* [Data section]:
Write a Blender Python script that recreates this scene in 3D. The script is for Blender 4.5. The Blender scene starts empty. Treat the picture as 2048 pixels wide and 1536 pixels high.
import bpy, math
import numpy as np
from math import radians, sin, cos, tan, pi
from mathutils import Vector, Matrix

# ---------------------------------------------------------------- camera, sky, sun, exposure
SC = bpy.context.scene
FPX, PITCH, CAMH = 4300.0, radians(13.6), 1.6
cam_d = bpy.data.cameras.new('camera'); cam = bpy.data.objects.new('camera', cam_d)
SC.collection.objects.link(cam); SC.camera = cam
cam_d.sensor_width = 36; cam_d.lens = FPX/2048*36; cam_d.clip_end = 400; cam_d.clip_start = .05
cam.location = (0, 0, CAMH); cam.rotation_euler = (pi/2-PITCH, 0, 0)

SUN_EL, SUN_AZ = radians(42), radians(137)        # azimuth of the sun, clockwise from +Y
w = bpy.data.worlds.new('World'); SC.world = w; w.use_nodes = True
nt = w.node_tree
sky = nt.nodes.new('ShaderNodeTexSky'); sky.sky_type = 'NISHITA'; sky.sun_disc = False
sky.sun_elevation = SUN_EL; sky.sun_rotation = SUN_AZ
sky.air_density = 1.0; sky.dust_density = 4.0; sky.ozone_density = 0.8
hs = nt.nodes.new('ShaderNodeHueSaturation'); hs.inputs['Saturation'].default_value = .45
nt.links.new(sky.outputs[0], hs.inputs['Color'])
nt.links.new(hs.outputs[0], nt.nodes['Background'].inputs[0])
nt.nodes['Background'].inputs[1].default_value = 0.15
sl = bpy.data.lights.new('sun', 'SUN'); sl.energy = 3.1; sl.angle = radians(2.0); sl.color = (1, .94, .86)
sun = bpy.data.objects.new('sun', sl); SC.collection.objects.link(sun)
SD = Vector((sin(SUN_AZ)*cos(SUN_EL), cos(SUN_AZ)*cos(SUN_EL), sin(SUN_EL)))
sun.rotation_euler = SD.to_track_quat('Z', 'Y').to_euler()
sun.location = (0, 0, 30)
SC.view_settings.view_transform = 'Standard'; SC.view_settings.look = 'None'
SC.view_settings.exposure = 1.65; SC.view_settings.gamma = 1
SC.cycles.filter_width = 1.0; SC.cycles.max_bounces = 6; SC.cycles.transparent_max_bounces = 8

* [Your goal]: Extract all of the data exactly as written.

* [The solution]:
Write a Blender Python script that recreates this scene in 3D. The script is for Blender 4.5. The Blender scene starts empty. Treat the picture as 2048 pixels wide and 1536 pixels high.
import bpy, math
import numpy as np
from math import radians, sin, cos, tan, pi
from mathutils import Vector, Matrix

# ---------------------------------------------------------------- camera, sky, sun, exposure
SC = bpy.context.scene
FPX, PITCH, CAMH = 4300.0, radians(13.6), 1.6
cam_d = bpy.data.cameras.new('camera'); cam = bpy.data.objects.new('camera', cam_d)
SC.collection.objects.link(cam); SC.camera = cam
cam_d.sensor_width = 36; cam_d.lens = FPX/2048*36; cam_d.clip_end = 400; cam_d.clip_start = .05
cam.location = (0, 0, CAMH); cam.rotation_euler = (pi/2-PITCH, 0, 0)

SUN_EL, SUN_AZ = radians(42), radians(137)        # azimuth of the sun, clockwise from +Y
w = bpy.data.worlds.new('World'); SC.world = w; w.use_nodes = True
nt = w.node_tree
sky = nt.nodes.new('ShaderNodeTexSky'); sky.sky_type = 'NISHITA'; sky.sun_disc = False
sky.sun_elevation = SUN_EL; sky.sun_rotation = SUN_AZ
sky.air_density = 1.0; sky.dust_density = 4.0; sky.ozone_density = 0.8
hs = nt.nodes.new('ShaderNodeHueSaturation'); hs.inputs['Saturation'].default_value = .45
nt.links.new(sky.outputs[0], hs.inputs['Color'])
nt.links.new(hs.outputs[0], nt.nodes['Background'].inputs[0])
nt.nodes['Background'].inputs[1].default_value = 0.15
sl = bpy.data.lights.new('sun', 'SUN'); sl.energy = 3.1; sl.angle = radians(2.0); sl.color = (1, .94, .86)
sun = bpy.data.objects.new('sun', sl); SC.collection.objects.link(sun)
SD = Vector((sin(SUN_AZ)*cos(SUN_EL), cos(SUN_AZ)*cos(SUN_EL), sin(SUN_EL)))
sun.rotation_euler = SD.to_track_quat('Z', 'Y').to_euler()
sun.location = (0, 0, 30)
SC.view_settings.view_transform = 'Standard'; SC.view_settings.look = 'None'
SC.view_settings.exposure = 1.65; SC.view_settings.gamma = 1
SC.cycles.filter_width = 1.0; SC.cycles.max_bounces = 6; SC.cycles.transparent_max_bounces = 8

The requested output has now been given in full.